Stadtführer durch die Welt der Nachrichten

Erste Erinnerungen an das Zeitungslesen enthalten bei mir das Attentat auf Papst Johannes Paul II. Mit etwas Arithmetik lese ich daher seit mehr als 40 Jahren Zeitungen. Ich denke ich habe mit 7, 8 oder 9 Jahren angefangen. Erste Zeitungen waren die Bild Zeitung, eine mittelhessische Lokalgröße und Wochenmagazine (ich glaube der Stern). Der Spiegel war rar, ebenso wie andere Zeitungen. Im Zuge der Schulbildung kamen dann andere Publikationen hinzu. Wenn ich den Konsum der Nachrichten in den vergangenen Dekaden in mein Gedächtnis zurückrufe, dann hat sich einiges an der Art zu Lesen und an den Artikel selbst geändert. Die Texte der Nachrichtenartikel enthalten weniger Informationen. Der erste Absatz, der eigentlich den Kern der Nachricht skizzieren soll, ist zu einem Trailer für Kinofilme geworden. Man erfährt nur Fragmente, die in Frage gestellt oder offen gelassen werden. Das erleichtert das Lesen, weil die Titel oder diese Teaser schon ankündigen was zu erwarten ist. Generell verwende ich diese Regeln beim Lesen:

  • Alle Artikel mit einem Fragezeichen „?“ im Titel muss man nicht lesen. Es handelt sich um keine Nachrichten.
  • Alle Artikel mit den „Top n“ Dingen im Titel muss man nicht lesen. Es handelt sich nur um Aufzählungen, die durch die reduzierte Anzahl (meist ungerade oder 10) von Begriffen nur die Aufmerksamkeit stehlen wollen. Seriöse Artikel verzichten auf die Anzahl und erklären stattdessen im Titel worum es geht.
  • Wenn im Teaser etwas stark angekündigt und dann wieder relativiert wird, dann kann man sich das Lesen auch sparen. Meist sind es Formulierungen, die den ersten Teil des Teasers relativieren, um eine Unsicherheit und damit Neugierde zu erzeugen. Im Englisch nennt man diese Köder clickbait. Es geht ja schließlich um gute Statistiken im Newsroom Backend.
  • Manche Medien packen Blogartikel oder Kommentare in Artikelboxen und nennen es dann Diskurs, Community oder Meinung. 99,9% Prozent dieser Beiträge enthalten keine Nachrichten. Nichts gegen Perspektivwechsel, aber gleich eine ganze Sektion auf Basis von redaktionslosen Blogtexten zu importieren ist doch etwas dünn für Interessierte, die Fakten suchen.
  • Alle Artikel, deren Rückgrat ein Bild oder ein Video ist muss man nicht lesen. Wer sucht schon auf Videoportalen nach Nachrichten? Ja, es gibt Nachrichtensendungen, aber die sind dann Fernsehen (oder digital archiviert dann Streams in der Mediathek). Je redaktioneller Aufwand, desto Nachrichten. Ein Bild oder ein verwackeltes Video von einem Smartphone ist keine Information.
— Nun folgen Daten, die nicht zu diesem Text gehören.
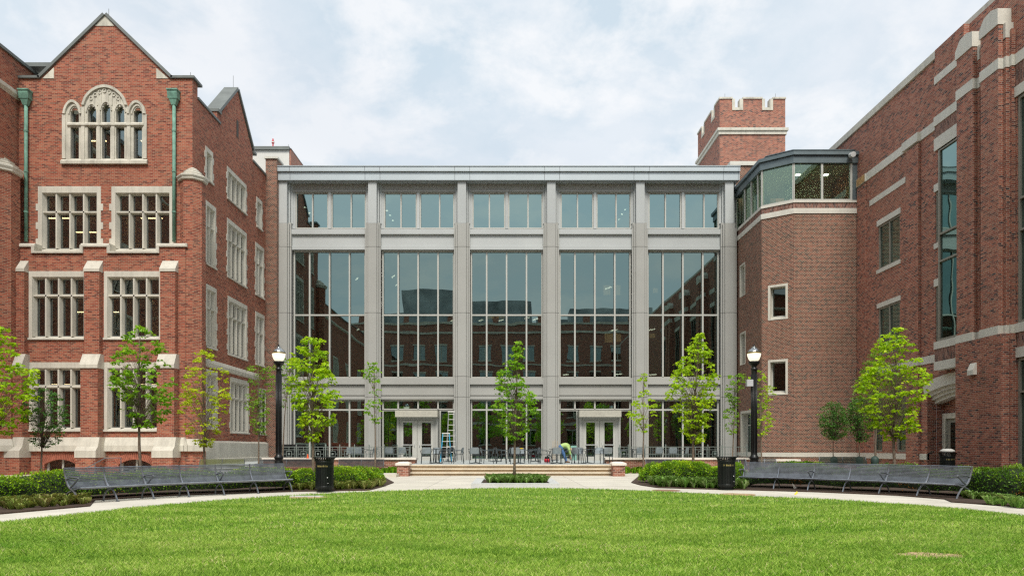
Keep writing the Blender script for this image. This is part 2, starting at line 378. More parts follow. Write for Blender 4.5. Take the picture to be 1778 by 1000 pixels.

Ausgerüstet mit dieser Checkliste beschränkt sich das digitale Zeitunglesen auf wenige Minuten pro Tag pro Medium. Mit manchen Zeitungen ist man nach weniger als 20 Sekunden schon fertig. Da fragt man sich wozu ein Abonnement gut sein soll, wenn die Leseproben Mist sind und die vermeintlich guten Artikel hinter der Paywall versteckt werden. Marketing funktioniert anders.

Was bleibt? Ich bin auf Wochenzeitschriften umgestiegen. Ich lese gerne längere und gut vorbereitete Artikel. Bestimmte Blogs sind auch dazu in der Lage, vorausgesetzt die dargestellten Informationen sind gut recherchiert und in Text gegossen. Der Nachteil an Blogs ist die Suche danach und der damit verbundene Zeitaufwand.